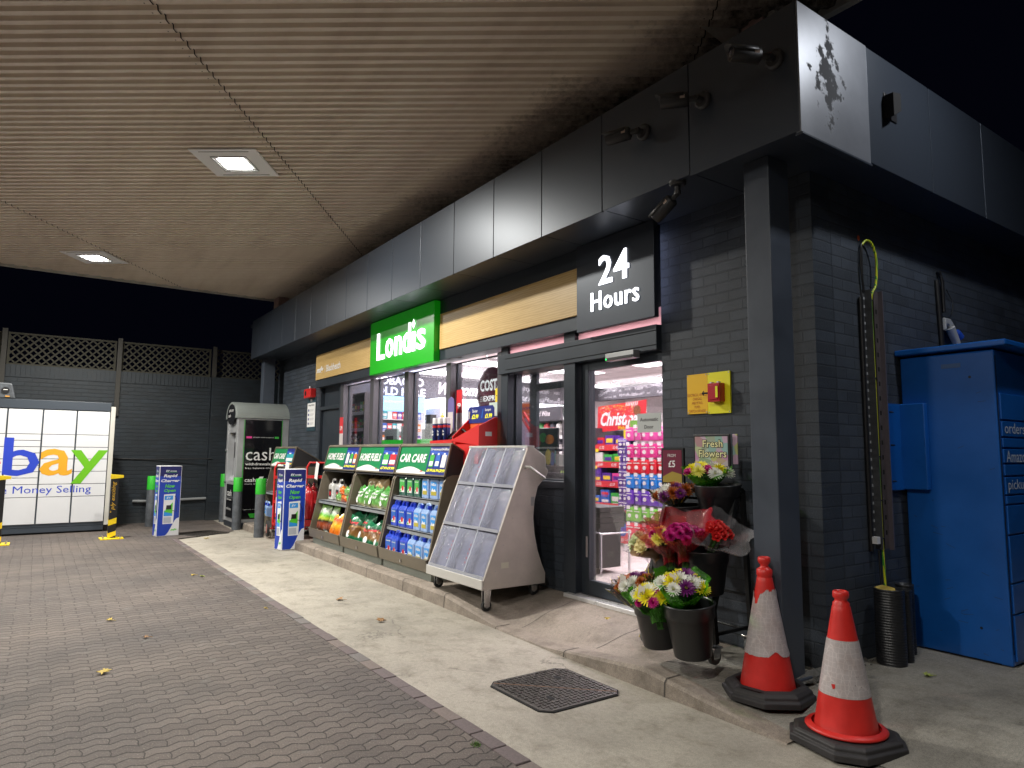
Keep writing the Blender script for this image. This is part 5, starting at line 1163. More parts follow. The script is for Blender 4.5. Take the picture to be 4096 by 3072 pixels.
b.text('all bank cards accepted',(xx,-.67,1.675),Y,Z,.38,.028,LETP); b.quad((xx,-.79,1.67),(xx,-.69,1.67),(xx,-.69,1.71),(xx,-.79,1.71),PCD['pink']); b.quad((xx,-.27,1.67),(xx,-.19,1.67),(xx,-.19,1.71),(xx,-.27,1.71),PCD['green'])
b.text('Cashzone is a trading name',(xx,-.80,.335),Y,Z,.45,.018,LETP); b.add([(xx,-.66,.19),(xx,-.16,.19),(xx,-.16,.27),(xx,-.70,.27)],[(0,1,2,3)],GRN); b.build('lettering',t)
b=MB(); b.box(ax0+.12,ax1-.12,ay0+.14,ay0+.15,.9,1.78,mat('atm_recess',(.45,.36,.33),.4,es=.5,ecol=(1,.75,.65))); b.box(ax0+.22,ax1-.25,ay0+.10,ay0+.139,1.3,1.6,BLACK); b.add([(ax0+.12,ay0+.03,.86),(ax1-.12,ay0+.03,.86),(ax1-.12,ay0+.139,.98),(ax0+.12,ay0+.139,.98)],[(0,1,2,3)],SILV); b.build('screen_recess',t)
b=MB(); b.box(ax0+.16,ax1-.1,ay0+.008,ay0+.019,.18,.8,ATB); b.text('cash',(ax0+.22,ay0+.006,.58),X,Z,.36,.12,LETP); b.text('cash zone',(ax0+.22,ay0+.006,.32),X,Z,.36,.05,LETP); b.text('withdrawals',(ax0+.22,ay0+.006,.50),X,Z,.36,.03,LETP); b.build('front_panel',t)
b=MB(); b.disc((ax0+.43,ay0-.032,2.13),X,Z,.33,.2,ATB,24); b.text('cash zone',(ax0+.25,ay0-.034,2.18),X,Z,.36,.06,LETP); b.text('cash',(ax0+.2,ay0-.034,2.08),X,Z,.2,.06,LETP); b.build('gable_panel',t)
b=MB(); b.tube([(ax0+.06,ay0-.03,1.45),(ax0+.06,ay0,1.45)],.025,CHROME,12); b.tube([(ax0+.1,ay0-.03,.83),(ax0+.1,ay0,.83)],.025,CHROME,12); b.build('lock',t)
# ================================================================ FIRE EXTINGUISHER TROLLEYS
EXR=mat('extinguisher_red',(.48,.02,.025),.3,coat=.3)
def trolley(x,y,rz,label,z=.0):
    t=thing('extinguisher_trolley',label,'trolley',(x,y,z),rz,'red extinguisher trolleys',local=True)
    b=MB(); b.tube([(-.19,0,.12),(-.19,0,1.12),(-.15,0,1.2),(.15,0,1.2),(.19,0,1.12),(.19,0,.12)],.017,RED,10); 
    for zz in (.55,.95): b.box(-.19,.19,-.13,-.01,zz,zz+.045,RED)
    b.box(-.2,.2,-.26,.02,.20,.225,RED); b.box(-.2,.2,-.26,-.24,.225,.30,RED); b.tube([(-.27,.04,.13),(.27,.04,.13)],.012,RED,8); b.build('frame',t,local=True)
    for s_ in (-1,1):
        b=MB(); b.tube([(s_*.26-.02,.04,.13),(s_*.26+.02,.04,.13)],.13,BLK2,24); b.tube([(s_*.26-.023,.04,.13),(s_*.26+.023,.04,.13)],.075,mat('wheel_hub_pink',(.4,.16,.14),.5),16); b.build('wheel',t,local=True,bevel=.01)
    return t
def extinguisher(x,y,z,label):
    t=thing('fire_extinguisher',label,'fire extinguisher',(x,y,z),0,'red fire extinguishers on the trolleys',local=True)
    b=MB(); b.lathe([(.0,0),(.085,0),(.088,.02),(.088,.42),(.075,.48),(.04,.52),(.022,.53),(.022,.56)],EXR,n=24); b.build('cylinder',t,local=True)
    b=MB(); b.lathe([(.0895,.0),(.0895,.09)],BLACK,n=24); b.build('base_band',t,local=True)
    b=MB(); b.box(-.02,.02,-.02,.02,.55,.6,CHROME); b.tube([(0,0,.6),(.05,-.02,.63),(.1,-.03,.62)],.008,BLACK,6); b.tube([(0,0,.58),(.05,-.02,.575),(.1,-.03,.57)],.007,RED,6); b.tube([(-.02,-.02,.57),(-.09,-.05,.54),(-.1,-.06,.4),(-.095,-.06,.2)],.011,BLACK,8); b.build('valve',t,local=True)
    b=MB(); b.quad((.03,-.092,.15),(.07,-.092,.15),(.07,-.092,.38),(.03,-.092,.38),LETP); b.build('label_print',t,local=True)
    return t
def tag_(x,y,z,rz,label):
    b=MB(); b.add([(-.05,0,0),(.04,0,-.02),(.07,.01,.24),(-.02,.01,.27)],[(0,1,2,3)],LETP); o=b.build('inspection_tag',label=label); o['category']='tag'; o['group']='white tags on the extinguishers'; o.location=(x,y,z); o.rotation_euler=(0,0,rz)
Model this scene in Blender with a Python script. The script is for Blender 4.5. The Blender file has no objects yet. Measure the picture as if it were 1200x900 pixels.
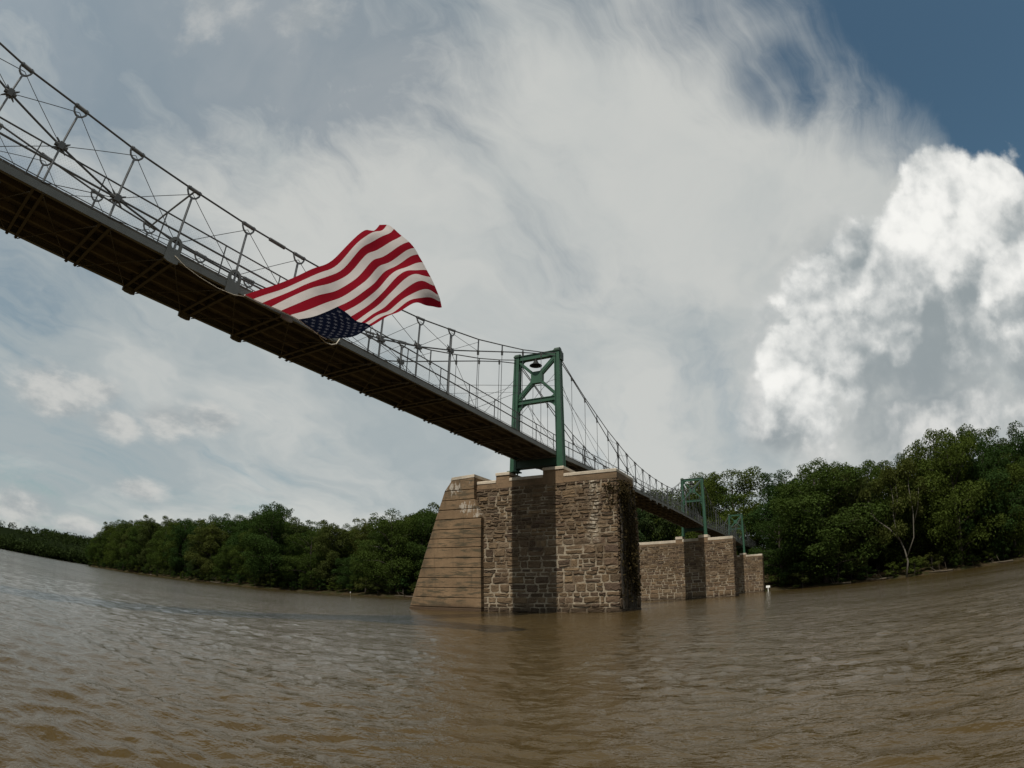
import bpy, math, random
import numpy as np
from mathutils import Vector, Matrix

R = math.radians
C = bpy.context.scene.collection
scene = bpy.context.scene

# ------------------------------------------------------------------ camera
CAM = Vector((0.0, 0.0, 0.81))
YAW, PITCH, ROLL = 0.3646, 0.2520, -0.0203
fw = Vector((math.cos(YAW) * math.cos(PITCH), math.sin(YAW) * math.cos(PITCH), math.sin(PITCH)))
r0 = Vector((math.sin(YAW), -math.cos(YAW), 0)); u0 = r0.cross(fw)
rt = math.cos(ROLL) * r0 + math.sin(ROLL) * u0
up = -math.sin(ROLL) * r0 + math.cos(ROLL) * u0
cam = bpy.data.cameras.new('camera')
cam.type = 'PANO'
cam.panorama_type = 'FISHEYE_EQUISOLID'      # action camera with a decentred fisheye
cam.sensor_fit = 'HORIZONTAL'; cam.sensor_width = 36.0
cam.fisheye_lens = 21.187; cam.fisheye_fov = R(320)
cam.shift_x = -86.3 / 1200; cam.shift_y = 70.7 / 900
cam.clip_start = 0.02; cam.clip_end = 20000
co = bpy.data.objects.new('camera', cam); C.objects.link(co)
co.matrix_world = Matrix(((rt.x, up.x, -fw.x, CAM.x), (rt.y, up.y, -fw.y, CAM.y), (rt.z, up.z, -fw.z, CAM.z), (0, 0, 0, 1)))
scene.camera = co
scene.view_settings.view_transform = 'Standard'
scene.view_settings.look = 'None'
scene.view_settings.exposure = 0.0
scene.view_settings.gamma = 1.0
scene.cycles.max_bounces = 6
scene.cycles.diffuse_bounces = 3
scene.cycles.glossy_bounces = 3
scene.cycles.transmission_bounces = 3
scene.cycles.caustics_reflective = False
scene.cycles.caustics_refractive = False

# ------------------------------------------------------------------ sun and sky
SUN_EL = 58.0
sun = bpy.data.lights.new('sun', 'SUN'); sun.energy = 4.3; sun.angle = R(0.5); sun.color = (1.0, 0.93, 0.82)
so = bpy.data.objects.new('sun', sun); C.objects.link(so)
so.location = (-30, 0, 60)
so.rotation_euler = Vector((math.cos(R(SUN_EL)), 0, -math.sin(R(SUN_EL)))).to_track_quat('-Z', 'Y').to_euler()


class NG:
    """small helper for writing node maths"""
    def __init__(s, tree): s.t = tree; s.n = tree.nodes; s.l = tree.links
    def new(s, typ, **kw):
        n = s.n.new(typ)
        for k, v in kw.items(): setattr(n, k, v)
        return n
    def put(s, sock, v):
        if isinstance(v, bpy.types.NodeSocket): s.l.new(v, sock)
        else: sock.default_value = v
    def m(s, op, a, b=0.0, c=0.0, clamp=False):
        n = s.new('ShaderNodeMath', operation=op, use_clamp=clamp)
        s.put(n.inputs[0], a); s.put(n.inputs[1], b); s.put(n.inputs[2], c)
        return n.outputs[0]
    def v(s, op, a, b=(0, 0, 0), scale=None):
        n = s.new('ShaderNodeVectorMath', operation=op)
        s.put(n.inputs[0], a); s.put(n.inputs[1], b)
        if scale is not None: s.put(n.inputs[3], scale)
        return n.outputs[1] if op in ('DOT_PRODUCT', 'LENGTH', 'DISTANCE') else n.outputs[0]
    def xyz(s, a):
        n = s.new('ShaderNodeSeparateXYZ'); s.put(n.inputs[0], a); return n.outputs
    def vec(s, x, y, z):
        n = s.new('ShaderNodeCombineXYZ'); s.put(n.inputs[0], x); s.put(n.inputs[1], y); s.put(n.inputs[2], z); return n.outputs[0]
    def ss(s, x, lo, hi, a=0.0, b=1.0):
        n = s.new('ShaderNodeMapRange', interpolation_type='SMOOTHSTEP')
        s.put(n.inputs[0], x); s.put(n.inputs[1], lo); s.put(n.inputs[2], hi); s.put(n.inputs[3], a); s.put(n.inputs[4], b)
        return n.outputs[0]
    def noise(s, vec, scale, detail=4.0, rough=0.5, lac=2.0, dist=0.0, col=False):
        n = s.new('ShaderNodeTexNoise')
        if vec is not None: s.put(n.inputs['Vector'], vec)
        n.inputs['Scale'].default_value = scale; n.inputs['Detail'].default_value = detail
        n.inputs['Roughness'].default_value = rough; n.inputs['Lacunarity'].default_value = lac
        n.inputs['Distortion'].default_value = dist
        return n.outputs['Color'] if col else n.outputs['Fac']
    def voro(s, vec, scale, detail=0.0, rough=0.5, feature='SMOOTH_F1', smooth=0.3):
        n = s.new('ShaderNodeTexVoronoi', feature=feature)
        s.put(n.inputs['Vector'], vec); n.inputs['Scale'].default_value = scale
        n.inputs['Detail'].default_value = detail; n.inputs['Roughness'].default_value = rough
        if feature == 'SMOOTH_F1': n.inputs['Smoothness'].default_value = smooth
        return n.outputs['Distance']
    def mix(s, f, a, b, typ='RGBA', blend='MIX'):
        n = s.new('ShaderNodeMix', data_type=typ, blend_type=blend)
        i = [k for k in n.inputs if k.enabled]
        s.put(i[0], f)
        for sock, v in ((i[1], a), (i[2], b)):
            if isinstance(v, tuple) and len(v) == 3 and typ == 'RGBA': v = (*v, 1.0)
            s.put(sock, v)
        return [k for k in n.outputs if k.enabled][0]


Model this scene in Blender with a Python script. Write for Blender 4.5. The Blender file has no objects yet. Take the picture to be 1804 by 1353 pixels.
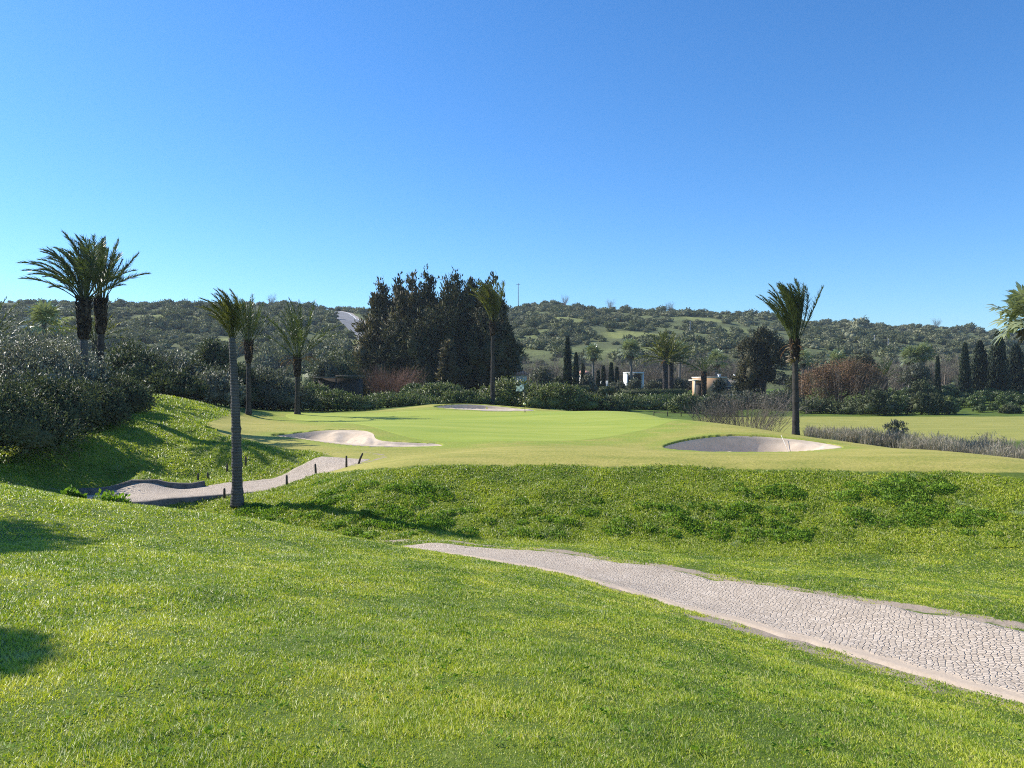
import bpy, math, random
import numpy as np
from mathutils import Vector
sc = bpy.context.scene
COL = sc.collection
RN = np.random.default_rng(7)
F, U0, V0 = 1363.0, 902.0, 672.0        # survey of the place: bearings and elevations measured from the tee
HAZE = .00019
SUN = np.array([-0.715, 0.305, 0.629]); SUN /= np.linalg.norm(SUN)

# ------------------------------------------------------------------ helpers
def unit(a): return a / np.maximum(np.linalg.norm(a, axis=-1, keepdims=True), 1e-9)
def rdir(n, rng): return unit(rng.normal(size=(n, 3)))
def cat(parts):
    V, T, Nn, o = [], [], [], 0
    for p in parts:
        v, t = p[0], p[1]
        if len(v) == 0: continue
        V.append(v); T.append(t + o); o += len(v); Nn.append(p[2] if len(p) > 2 else np.zeros((len(v), 3)))
    if any(len(p) > 2 for p in parts): return np.concatenate(V), np.concatenate(T), np.concatenate(Nn)
    return np.concatenate(V), np.concatenate(T)
def mesh(name, V, T, mat, smooth=False, attrs=None, on=None):
    V = np.asarray(V, np.float32); T = np.asarray(T, np.int32)
    me = bpy.data.meshes.new(name)
    k = T.shape[1]
    me.vertices.add(len(V)); me.vertices.foreach_set('co', V.ravel())
    me.loops.add(T.size); me.loops.foreach_set('vertex_index', T.ravel())
    me.polygons.add(len(T)); me.polygons.foreach_set('loop_start', np.arange(0, T.size, k, dtype=np.int32))
    if smooth: me.polygons.foreach_set('use_smooth', np.ones(len(T), bool))
    me.update(calc_edges=True)
    for an, av in (attrs or {}).items():
        at = me.attributes.new(an, 'FLOAT', 'POINT'); at.data.foreach_set('value', np.asarray(av, np.float32))
    if on is not None:
        at = me.attributes.new('outward', 'FLOAT_VECTOR', 'POINT'); at.data.foreach_set('vector', np.asarray(on, np.float32).ravel())
    me.materials.append(mat)
    return me
def put(name, me, parent=None, loc=(0, 0, 0), rz=0, s=1):
    o = bpy.data.objects.new(name, me); COL.objects.link(o)
    o.location = loc; o.rotation_euler = (0, 0, rz)
    o.scale = (s, s, s) if np.isscalar(s) else s
    if parent: o.parent = parent
    return o
def mk(name, VT, mat, parent=None, smooth=False, attrs=None, loc=(0, 0, 0)):
    return put(name, mesh(name, VT[0], VT[1], mat, smooth, attrs, VT[2] if len(VT) > 2 else None), parent, loc)
def thing(name, label, cat_, loc=(0, 0, 0), rz=0, group=None):
    o = bpy.data.objects.new(name, None); COL.objects.link(o); o.empty_display_size = .3
    o.location = loc; o.rotation_euler = (0, 0, rz); tag(o, label, cat_, group); return o
def tag(o, label=None, cat_=None, group=None, kind=None):
    if label: o['label'] = label
    if cat_: o['category'] = cat_
    if group: o['group'] = group
    if kind: o['kind'] = kind
    return o
def dup(root, loc, rz=0, s=1, label=None, group=None):
    r = root.copy(); COL.objects.link(r); r.location = loc; r.rotation_euler = (0, 0, rz)
    r.scale = (s, s, s) if np.isscalar(s) else s
    if label: r['label'] = label
    if group: r['group'] = group
    for ch in list(root.children):
        c = ch.copy(); COL.objects.link(c); c.parent = r
    return r
def box(cx, cy, cz, sx, sy, sz, rz=0):
    v = np.array([[x, y, z] for x in (-.5, .5) for y in (-.5, .5) for z in (-.5, .5)]) * [sx, sy, sz]
    c, s = math.cos(rz), math.sin(rz)
    v = np.stack([v[:, 0] * c - v[:, 1] * s, v[:, 0] * s + v[:, 1] * c, v[:, 2]], 1) + [cx, cy, cz]
    q = [(0, 1, 3, 2), (4, 6, 7, 5), (0, 4, 5, 1), (2, 3, 7, 6), (0, 2, 6, 4), (1, 5, 7, 3)]
    return v, np.array([t for a, b, c_, d in q for t in ((a, b, c_), (a, c_, d))])
def tube(pts, rad, n=8, cap=True):
    pts = np.asarray(pts, float); rad = np.broadcast_to(np.asarray(rad, float), (len(pts),))
    d = unit(np.gradient(pts, axis=0))
    ref = np.array([0.31, 0.95, 0.02]); a = unit(np.cross(d, ref)); b = np.cross(d, a)
    ang = np.linspace(0, 2 * np.pi, n, endpoint=False)
    V = (pts[:, None] + rad[:, None, None] * (np.cos(ang)[None, :, None] * a[:, None] + np.sin(ang)[None, :, None] * b[:, None])).reshape(-1, 3)
    i = np.arange(len(pts) - 1)[:, None] * n; j = np.arange(n)[None]; k = (j + 1) % n
    T = np.concatenate([np.stack([i + j, i + k, i + n + k], -1).reshape(-1, 3), np.stack([i + j, i + n + k, i + n + j], -1).reshape(-1, 3)])
    if cap:
        m = len(V); V = np.vstack([V, pts[0], pts[-1]])
        j = np.arange(n); k = (j + 1) % n; e = (len(pts) - 1) * n
        T = np.vstack([T, np.stack([np.full(n, m), k, j], 1), np.stack([np.full(n, m + 1), e + j, e + k], 1)])
    return V, T
def leaves(P, D, L, W, rng):
    n = len(P); L = np.broadcast_to(L, (n,))[:, None]; W = np.broadcast_to(W, (n,))[:, None]
    S = unit(np.cross(D, rdir(n, rng))); N = np.cross(D, S)
    V = np.stack([P, P + D * L * .5 + S * W * .5 + N * W * .18, P + D * L, P + D * L * .5 - S * W * .5 + N * W * .18], 1).reshape(-1, 3)
    o = np.arange(n)[:, None] * 4
    return V, np.concatenate([o + [0, 1, 2], o + [0, 2, 3]])
def blades(P, D, L, W, rng):
    n = len(P); L = np.broadcast_to(L, (n,))[:, None]; W = np.broadcast_to(W, (n,))[:, None]
    S = unit(np.cross(D, rdir(n, rng)))
    V = np.stack([P - S * W * .5, P + S * W * .5, P + D * L], 1).reshape(-1, 3)
    return V, np.arange(3 * n).reshape(-1, 3)
_t = (1 + 5 ** .5) / 2
ICO_V = unit(np.array([[-1, _t, 0], [1, _t, 0], [-1, -_t, 0], [1, -_t, 0], [0, -1, _t], [0, 1, _t], [0, -1, -_t], [0, 1, -_t], [_t, 0, -1], [_t, 0, 1], [-_t, 0, -1], [-_t, 0, 1]], float))
ICO_T = np.array([[0, 11, 5], [0, 5, 1], [0, 1, 7], [0, 7, 10], [0, 10, 11], [1, 5, 9], [5, 11, 4], [11, 10, 2], [10, 7, 6], [7, 1, 8], [3, 9, 4], [3, 4, 2], [3, 2, 6], [3, 6, 8], [3, 8, 9], [4, 9, 5], [2, 4, 11], [6, 2, 10], [8, 6, 7], [9, 8, 1]])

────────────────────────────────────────

Give back only the lines from the one holding "Model this scene in Blender with a Python script. The" through the one holding "scene = bpy.context.scene", both kept, exactly as written. Omit the images.

### Solution
Model this scene in Blender with a Python script. The script is for Blender 4.5. The Blender file has no objects yet. Measure the picture as if it were 1200x900 pixels.
import bpy, math, random
import numpy as np
from mathutils import Vector, Matrix

R = math.radians
C = bpy.context.scene.collection
scene = bpy.context.scene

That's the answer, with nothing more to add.